Being on the same page as adoptive parents

Why you and your spouse need to use the same discipline methods

By Sandra Lundberg

It is very likely that your once-stable home and family has been turned upside down during the process of adoption. You long for things to be as they once were. You also long for the desire of your heart to be met in loving, nurturing and sacrificing for your new child and having her love you in return. I submit for your consideration that you will be able to experience love given and love returned much sooner if you and your spouse take steps together to work toward your child's healing.

Just as you pursued adoption together, it is very important that you both commit to nurturing and disciplining your child using the same methods. If you are divided about what techniques to use, your child (or children) will perceive a crack in the unity between Mom and Dad and will find a way to exploit it.

You may have noticed your child giving Mom a harder time than Dad. This is especially true if Mom is the one providing the majority of the child's care. When faced with this situation, parents may disagree about how the child behaves and what needs to be done about it. However, it is vital that Mom and Dad work through these feelings together and find common ground. Having a united front and reinforcing each other's decisions is essential in successfully nurturing and disciplining your children. Those who fail to do this will, along with their children, suffer negative consequences. The worst consequences are: 

  1. sacrificing the primacy of the marriage and 
  2. delaying the child's progress to healing.

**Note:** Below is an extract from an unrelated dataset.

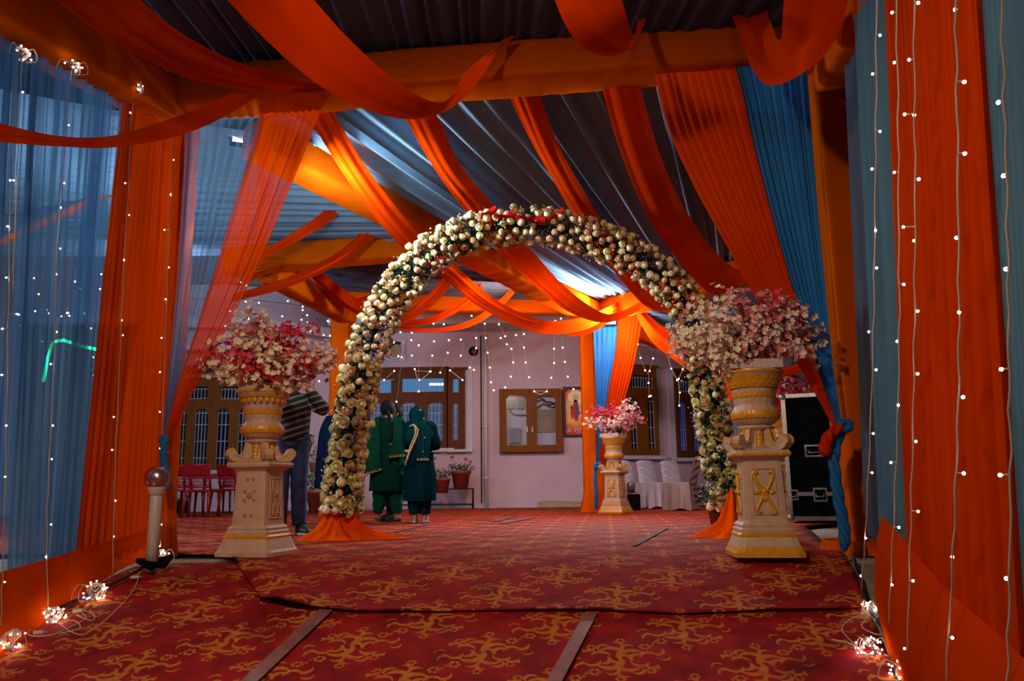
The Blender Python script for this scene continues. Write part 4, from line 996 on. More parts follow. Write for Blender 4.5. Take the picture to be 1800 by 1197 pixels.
# ================================================================== VASES ON PEDESTALS
def sqmod(a, z): 
    m = max(abs(math.cos(a)), abs(math.sin(a))); return min(1 / m, 1.34)
def sq(mb, prof, n=40): mb.lathe(prof, n, (0, 0, 0), sqmod)
def make_vase(label, loc, rz, style, scale=1.0, foam=True, cat='vase', simple=False):
    t = thing('pedestal_vase', label, cat, loc, rz); t.scale = (scale,) * 3
    mb = MB(); sq(mb, [(.245, 0), (.245, .03), (.232, .05), (.205, .12), (.20, .135)]); sq(mb, [(.188, .165), (.19, .185), (.178, .20), (.182, .215), (.165, .235)])
    pl = mb.build('plinth', M_PLA, t, False)
    mb = MB(); sq(mb, [(.199, .135), (.203, .15), (.189, .166)]); mb.build('gold_band', M_GOLD, pl, False)
    if style == 'gold':
        mb = MB(); sq(mb, [(.247, -.001), (.248, .028), (.236, .048), (.225, .072)]); mb.build('gold_foot', M_GOLD, pl, False)
    mb = MB(); sq(mb, [(.158, .232), (.154, .25), (.138, .655), (.142, .67)]); sh = mb.build('shaft', M_PLA, t, False)
    for f in range(4):
        R = Matrix.Rotation(f * math.pi / 2, 3, 'Z')
        def on(x, z): 
            hw = .154 + (.138 - .154) * (z - .25) / .405
            return R @ Vector((x, -hw - .004, z))
        mb = MB(); fr = [(-.085, .29), (.085, .29), (.08, .61), (-.08, .61), (-.085, .29)]
        pp = []
        for (a, b), (c, d) in zip(fr, fr[1:]):
            pp += [on(a + (c - a) * k / 4, b + (d - b) * k / 4) for k in range(4)]
        if style == 'gold' or f == 1: mb.tube(pp + [pp[0]], .006, 5, False); mb.build('panel_border', M_PLA, sh)
        if style == 'gold':
            mb = MB()
            for sx in (-1, 1):
                cs = [(.045, .575), (.055, .595), (.068, .585), (.066, .56), (.04, .50), (.015, .455), (.012, .42), (.03, .385), (.055, .34), (.062, .305), (.045, .295), (.038, .315)]
                pts = [Vector((sx * x, 0, z)) for x, z in cs]
                mb.tube([on(cr(pts, k / 30).x, cr(pts, k / 30).z) for k in range(31)], .014, 6)
                mb.ball(on(sx * .052, .443), .026, 8, 5, (1.0, .5, .6)); mb.ball(on(sx * .02, .475), .018, 8, 5, (.8, .5, 1.1))
            mb.ball(on(0, .45), .026, 8, 5, (1, .7, 1)); mb.ball(on(0, .40), .02, 8, 5, (.8, .6, 1.3))
            mb.build('gold_ornament', M_GOLD, sh)
        else:
            mb = MB()
            for sx in (-1, 1):
                for ph in (0, 1):
                    pts = [on(sx * (.028 + .022 * ph + .016 * math.sin(z_ * 26 + ph * 2.2)), z_) for z_ in [.31 + .29 * k / 20 for k in range(21)]]
                    mb.tube(pts, .0045, 5)
            if f == 1: mb.build('wavy_relief', M_PLA, sh)
            for (x, z, r) in ((-.025, .60, .012), (.025, .60, .012), (0, .47, .022), (-.042, .505, .014), (.042, .505, .011), (-.042, .435, .013), (.042, .435, .012), (-.028, .315, .014), (.028, .315, .014)):
                mb = MB(); c = on(x, z); mb.ball(c + R @ Vector((0, .002, 0)), r * 1.2, 10, 6, (1, .35, 1) if f % 2 == 0 else (.35, 1, 1)); mb.build('gold_rosette', M_GOLDF, sh)
    mb = MB(); sq(mb, [(.142, .665), (.152, .675), (.168, .69), (.196, .70), (.203, .72), (.195, .738), (.18, .742), (.165, .752), (.10, .755)]); cap = mb.build('capital', M_PLA, t, False)
    mb = MB(); sq(mb, [(.198, .698), (.2045, .706), (.2045, .718), (.197, .722)] if style == 'gold' else [(.1965, .728), (.1985, .733), (.1985, .737), (.19, .7405)]); mb.build('gold_edge', M_GOLD, cap, False)
    # corner scrolls sweeping up to the neck
    for f in range(4):
        R = Matrix.Rotation(f * math.pi / 2 + math.pi / 4, 3, 'Z')
        prof = [(.088, .905), (.112, .90), (.128, .872), (.134, .838), (.150, .806), (.178, .792), (.198, .806), (.214, .836), (.236, .848), (.258, .840), (.272, .818), (.270, .790), (.252, .764), (.235, .752), (.085, .752)]
        hw_ = .043; n_ = len(prof); V = []; Fc = []
        for yy, ins in ((-hw_, .006), (-hw_ + .010, 0), (hw_ - .010, 0), (hw_, .006)):
            for (x_, z_) in prof: V.append(R @ Vector((x_ - ins * .7, yy * (1.0 if x_ > .15 else .72), z_ - ins)))
        for q in range(3):
            for k in range(n_): Fc.append((q * n_ + k, q * n_ + (k + 1) % n_, (q + 1) * n_ + (k + 1) % n_, (q + 1) * n_ + k))
        Fc.append(tuple(range(n_))[::-1]); Fc.append(tuple(3 * n_ + k for k in range(n_)))
        sc_ = mesh_obj('corner_scroll', V, Fc, M_PLA, t, False)
        edge = [Vector((x_, 0, z_)) for x_, z_ in prof[:13]]
        for sy in (-1, 1):
            mb = MB(); mb.tube([R @ (cr(edge, k / 30) + Vector((.001, sy * (hw_ - .008) * (1.0 if cr(edge, k / 30).x > .15 else .75), 0))) for k in range(2, 29)], .0085 if style == 'gold' else .006, 6); mb.build('gold_line', M_GOLD, sc_)
    mb = MB(); mb.lathe([(.13, .752), (.085, .80), (.078, .86), (.09, .895), (.128, .905), (.13, .918), (.108, .926)], 28); nk = mb.build('neck', M_PLA, t)
    for f in range(4):
        R = Matrix.Rotation(f * math.pi / 2, 3, 'Z'); mb = MB()
        for (z, r) in ((.885, .024), (.86, .03), (.83, .032), (.80, .03), (.775, .035)):
            mb.ball(R @ Vector((0, -.088 - (.86 - z) * .12, z)), r, 8, 5, (.9, .5, .9))
        mb.build('gold_leaf', M_GOLD, nk)
    fl = lambda a, z: 1 + .022 * abs(math.sin(9 * a)) * (1 if .92 < z < 1.30 else 0)
    mb = MB(); mb.lathe([(.10, .924), (.135, .935), (.172, .965), (.182, 1.0), (.176, 1.035), (.158, 1.06), (.150, 1.075), (.158, 1.09), (.160, 1.15), (.172, 1.21), (.195, 1.26), (.222, 1.295), (.236, 1.31), (.238, 1.325), (.222, 1.338), (.19, 1.335)], 72, (0, 0, 0), fl)
    bowl = mb.build('bowl', M_PLA, t)
    def beads(z, r, n, br, sc, name):
        mb = MB()
        for k in range(n):
            a = 2 * math.pi * k / n; R = Matrix.Rotation(a, 3, 'Z'); v = []
            b0 = len(mb.v); mb.ball((0, 0, 0), br, 7, 4, sc)
            for i in range(b0, len(mb.v)): mb.v[i] = tuple(R @ (Vector(mb.v[i]) + Vector((r, 0, z))))
        return mb.build(name, M_GOLD, bowl)
    beads(1.245, .196, 22, .024, (.35, .95, 1.3), 'gold_leaf_band'); beads(1.145, .166, 26, .017, (.4, 1.0, 1.0), 'gold_bead_band'); beads(1.00, .186, 26, .024, (.35, .8, 1.4), 'gold_leaf_band')
    mb = MB(); mb.lathe([(.181, .972), (.190, .985), (.191, 1.005), (.187, 1.028)], 72, (0, 0, 0), lambda a, z: 1 + .02 * abs(math.sin(13 * a)), cap=False); mb.lathe([(.164, 1.125), (.170, 1.14), (.173, 1.165)], 60, cap=False); mb.lathe([(.184, 1.200), (.194, 1.225), (.208, 1.25), (.226, 1.288)] if style == 'gold' else [(.208, 1.262), (.214, 1.272), (.220, 1.28)], 72, (0, 0, 0), lambda a, z: 1 + .02 * abs(math.sin(11 * a)), cap=False)
    mb.lathe([(.237, 1.306), (.243, 1.316), (.239, 1.327)], 60, cap=False); mb.build('gold_ring', M_GOLD, bowl)
    bowl.scale = (.92, .92, 1)
    if foam:
        mb = MB(); mb.box((0, 0, 1.367), (.37, .37, .066)); mb.build('foam_block', M_FOAM, t, False)
    else:
        mb = MB(); mb.lathe([(.214, 1.325), (.200, 1.355), (.165, 1.385), (.12, 1.395)], 40, (0, 0, 0), lambda a, z: 1 + .03 * math.sin(5 * a + z * 9)); mb.build('plaster_top', M_PLA, t)
    return t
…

God has blessed you with this child through adoption. Now you must work together to bless this child by being the parents he so desperately needs.

A final thought

As you seek to discipline your adopted child in creative ways, keep in mind that the goal is rarely to win this particular battle (though that may be important at certain times). Instead, the ultimate objective is to help your child grow in wisdom and stature, and in favour with God and men (Luke 2:52).

Never forget that when the Bible addresses the responsibility that parents have to discipline their children, "nurture" comes before "the admonition of the Lord" (Ephesians 6:4 KJV). Disciplining with your child's heart needs in mind will bring him or her to a place of wholeness where he or she can truly obey you – and God – from a healthy heart, soul and mind.